What do the lines from the top of the data through the line with "above the floor" say? Quote them exactly and include both ends.

⟨

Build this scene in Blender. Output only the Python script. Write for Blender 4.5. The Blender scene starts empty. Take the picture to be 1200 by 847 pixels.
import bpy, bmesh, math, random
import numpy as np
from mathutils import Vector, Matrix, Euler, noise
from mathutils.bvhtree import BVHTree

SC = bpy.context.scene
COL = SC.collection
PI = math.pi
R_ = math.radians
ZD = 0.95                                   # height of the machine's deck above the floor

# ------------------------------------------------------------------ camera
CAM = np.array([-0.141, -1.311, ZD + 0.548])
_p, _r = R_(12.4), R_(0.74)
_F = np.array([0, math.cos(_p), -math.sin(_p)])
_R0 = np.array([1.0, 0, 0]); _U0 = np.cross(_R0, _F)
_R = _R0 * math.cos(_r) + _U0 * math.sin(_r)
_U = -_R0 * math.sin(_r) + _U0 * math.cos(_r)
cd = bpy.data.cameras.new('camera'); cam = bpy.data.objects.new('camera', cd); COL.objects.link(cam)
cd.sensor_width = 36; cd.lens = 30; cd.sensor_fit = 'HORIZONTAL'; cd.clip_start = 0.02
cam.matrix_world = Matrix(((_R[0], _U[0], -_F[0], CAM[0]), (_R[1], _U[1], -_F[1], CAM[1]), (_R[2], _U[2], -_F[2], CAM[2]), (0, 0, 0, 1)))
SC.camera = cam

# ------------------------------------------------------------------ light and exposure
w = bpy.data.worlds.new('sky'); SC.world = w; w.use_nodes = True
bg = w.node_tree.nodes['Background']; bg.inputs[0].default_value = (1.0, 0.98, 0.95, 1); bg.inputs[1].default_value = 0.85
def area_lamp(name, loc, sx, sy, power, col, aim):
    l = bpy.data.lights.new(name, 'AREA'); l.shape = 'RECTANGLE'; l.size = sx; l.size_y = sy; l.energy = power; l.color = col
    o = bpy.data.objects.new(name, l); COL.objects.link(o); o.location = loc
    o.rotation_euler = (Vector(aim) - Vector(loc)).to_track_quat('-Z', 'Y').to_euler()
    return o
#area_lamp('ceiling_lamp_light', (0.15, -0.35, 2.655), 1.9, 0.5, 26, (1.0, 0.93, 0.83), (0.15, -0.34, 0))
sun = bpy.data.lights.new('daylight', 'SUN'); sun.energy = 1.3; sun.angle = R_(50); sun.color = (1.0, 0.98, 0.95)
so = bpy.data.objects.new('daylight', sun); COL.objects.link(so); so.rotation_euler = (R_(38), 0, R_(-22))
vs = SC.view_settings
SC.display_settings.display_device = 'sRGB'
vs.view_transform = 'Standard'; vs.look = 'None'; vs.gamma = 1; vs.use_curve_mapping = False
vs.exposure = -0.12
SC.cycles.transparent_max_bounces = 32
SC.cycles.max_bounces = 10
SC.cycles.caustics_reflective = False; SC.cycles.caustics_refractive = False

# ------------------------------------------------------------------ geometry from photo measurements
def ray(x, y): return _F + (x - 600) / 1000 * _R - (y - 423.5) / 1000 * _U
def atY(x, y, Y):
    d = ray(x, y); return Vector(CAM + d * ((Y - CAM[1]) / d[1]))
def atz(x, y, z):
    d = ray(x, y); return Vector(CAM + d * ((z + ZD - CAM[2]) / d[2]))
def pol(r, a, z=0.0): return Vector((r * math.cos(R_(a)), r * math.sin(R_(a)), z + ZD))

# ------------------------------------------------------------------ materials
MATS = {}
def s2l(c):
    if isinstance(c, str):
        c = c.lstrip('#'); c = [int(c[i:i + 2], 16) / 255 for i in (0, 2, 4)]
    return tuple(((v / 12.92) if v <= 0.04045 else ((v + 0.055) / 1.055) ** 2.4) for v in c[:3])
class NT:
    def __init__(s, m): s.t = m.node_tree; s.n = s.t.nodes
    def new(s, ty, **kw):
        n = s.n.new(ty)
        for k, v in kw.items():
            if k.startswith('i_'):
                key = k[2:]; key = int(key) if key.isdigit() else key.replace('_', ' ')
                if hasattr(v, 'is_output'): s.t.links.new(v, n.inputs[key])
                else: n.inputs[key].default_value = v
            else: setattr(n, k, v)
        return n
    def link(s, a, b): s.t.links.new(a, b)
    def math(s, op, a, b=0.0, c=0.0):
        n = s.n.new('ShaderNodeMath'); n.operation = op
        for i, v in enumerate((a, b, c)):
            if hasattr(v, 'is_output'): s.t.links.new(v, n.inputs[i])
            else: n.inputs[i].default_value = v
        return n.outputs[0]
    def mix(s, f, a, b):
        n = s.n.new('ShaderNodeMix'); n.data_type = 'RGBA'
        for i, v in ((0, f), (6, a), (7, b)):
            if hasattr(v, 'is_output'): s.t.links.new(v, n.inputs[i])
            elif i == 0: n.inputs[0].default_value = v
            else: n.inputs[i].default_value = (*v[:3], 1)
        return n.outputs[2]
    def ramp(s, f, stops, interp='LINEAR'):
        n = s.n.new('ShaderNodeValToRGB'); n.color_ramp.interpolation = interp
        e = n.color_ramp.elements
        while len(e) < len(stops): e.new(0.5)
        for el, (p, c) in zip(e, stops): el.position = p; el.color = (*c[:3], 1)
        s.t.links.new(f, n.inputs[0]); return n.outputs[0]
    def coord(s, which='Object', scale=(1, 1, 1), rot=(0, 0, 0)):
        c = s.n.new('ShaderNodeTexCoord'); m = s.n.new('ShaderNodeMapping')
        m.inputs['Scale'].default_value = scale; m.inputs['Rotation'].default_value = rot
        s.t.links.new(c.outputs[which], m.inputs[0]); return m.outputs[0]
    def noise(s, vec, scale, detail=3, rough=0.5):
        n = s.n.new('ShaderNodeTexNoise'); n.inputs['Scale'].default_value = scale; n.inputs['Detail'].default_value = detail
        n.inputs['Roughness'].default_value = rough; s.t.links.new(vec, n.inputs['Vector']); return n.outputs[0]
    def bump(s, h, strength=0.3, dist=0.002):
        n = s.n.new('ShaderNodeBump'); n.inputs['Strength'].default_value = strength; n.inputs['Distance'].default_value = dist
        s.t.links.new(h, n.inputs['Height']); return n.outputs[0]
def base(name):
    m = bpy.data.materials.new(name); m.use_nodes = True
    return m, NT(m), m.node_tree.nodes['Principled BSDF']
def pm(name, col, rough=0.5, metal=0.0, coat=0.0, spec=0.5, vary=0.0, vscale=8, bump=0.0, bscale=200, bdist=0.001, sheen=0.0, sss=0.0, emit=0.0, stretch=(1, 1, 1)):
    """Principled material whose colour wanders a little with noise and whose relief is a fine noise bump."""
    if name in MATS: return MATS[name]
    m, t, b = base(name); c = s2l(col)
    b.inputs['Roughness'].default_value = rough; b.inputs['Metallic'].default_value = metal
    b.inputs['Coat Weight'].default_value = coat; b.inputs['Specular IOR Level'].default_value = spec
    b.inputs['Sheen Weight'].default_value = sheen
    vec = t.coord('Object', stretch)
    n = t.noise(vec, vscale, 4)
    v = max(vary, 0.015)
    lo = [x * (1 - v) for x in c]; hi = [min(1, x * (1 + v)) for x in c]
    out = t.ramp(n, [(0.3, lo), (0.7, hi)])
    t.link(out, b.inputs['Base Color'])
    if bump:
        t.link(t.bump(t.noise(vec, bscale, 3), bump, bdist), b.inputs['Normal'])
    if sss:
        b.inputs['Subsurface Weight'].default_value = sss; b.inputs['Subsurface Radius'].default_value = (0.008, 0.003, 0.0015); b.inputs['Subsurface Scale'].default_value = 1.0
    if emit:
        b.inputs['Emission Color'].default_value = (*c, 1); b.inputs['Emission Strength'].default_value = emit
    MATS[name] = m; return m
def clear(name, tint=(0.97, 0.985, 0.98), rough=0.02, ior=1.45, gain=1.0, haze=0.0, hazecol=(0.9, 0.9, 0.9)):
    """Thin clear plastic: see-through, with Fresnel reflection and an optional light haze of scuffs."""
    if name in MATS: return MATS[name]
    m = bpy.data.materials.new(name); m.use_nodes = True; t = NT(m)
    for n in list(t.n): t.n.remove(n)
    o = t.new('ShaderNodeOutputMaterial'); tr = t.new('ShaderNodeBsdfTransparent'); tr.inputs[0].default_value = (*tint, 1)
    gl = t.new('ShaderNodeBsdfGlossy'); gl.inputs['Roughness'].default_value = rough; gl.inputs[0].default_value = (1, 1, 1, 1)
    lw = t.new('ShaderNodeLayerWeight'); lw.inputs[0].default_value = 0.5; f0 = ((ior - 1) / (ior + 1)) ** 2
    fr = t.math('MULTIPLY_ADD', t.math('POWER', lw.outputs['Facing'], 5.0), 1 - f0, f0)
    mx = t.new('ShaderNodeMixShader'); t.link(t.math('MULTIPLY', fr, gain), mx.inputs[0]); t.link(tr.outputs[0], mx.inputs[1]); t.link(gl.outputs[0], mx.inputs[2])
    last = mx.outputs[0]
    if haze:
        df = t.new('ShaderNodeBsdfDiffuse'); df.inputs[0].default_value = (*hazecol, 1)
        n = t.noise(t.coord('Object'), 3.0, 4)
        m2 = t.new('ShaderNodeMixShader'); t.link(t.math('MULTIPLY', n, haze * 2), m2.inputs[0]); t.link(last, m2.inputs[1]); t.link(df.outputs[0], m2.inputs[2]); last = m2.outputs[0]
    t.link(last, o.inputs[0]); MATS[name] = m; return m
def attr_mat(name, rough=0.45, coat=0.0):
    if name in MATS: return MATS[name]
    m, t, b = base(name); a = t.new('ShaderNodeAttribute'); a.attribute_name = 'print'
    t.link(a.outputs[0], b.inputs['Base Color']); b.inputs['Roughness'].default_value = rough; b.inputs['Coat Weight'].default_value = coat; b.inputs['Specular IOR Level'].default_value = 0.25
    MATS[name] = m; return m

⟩

» Output for this exercise
Build this scene in Blender. Output only the Python script. Write for Blender 4.5. The Blender scene starts empty. Take the picture to be 1200 by 847 pixels.
import bpy, bmesh, math, random
import numpy as np
from mathutils import Vector, Matrix, Euler, noise
from mathutils.bvhtree import BVHTree

SC = bpy.context.scene
COL = SC.collection
PI = math.pi
R_ = math.radians
ZD = 0.95                                   # height of the machine's deck above the floor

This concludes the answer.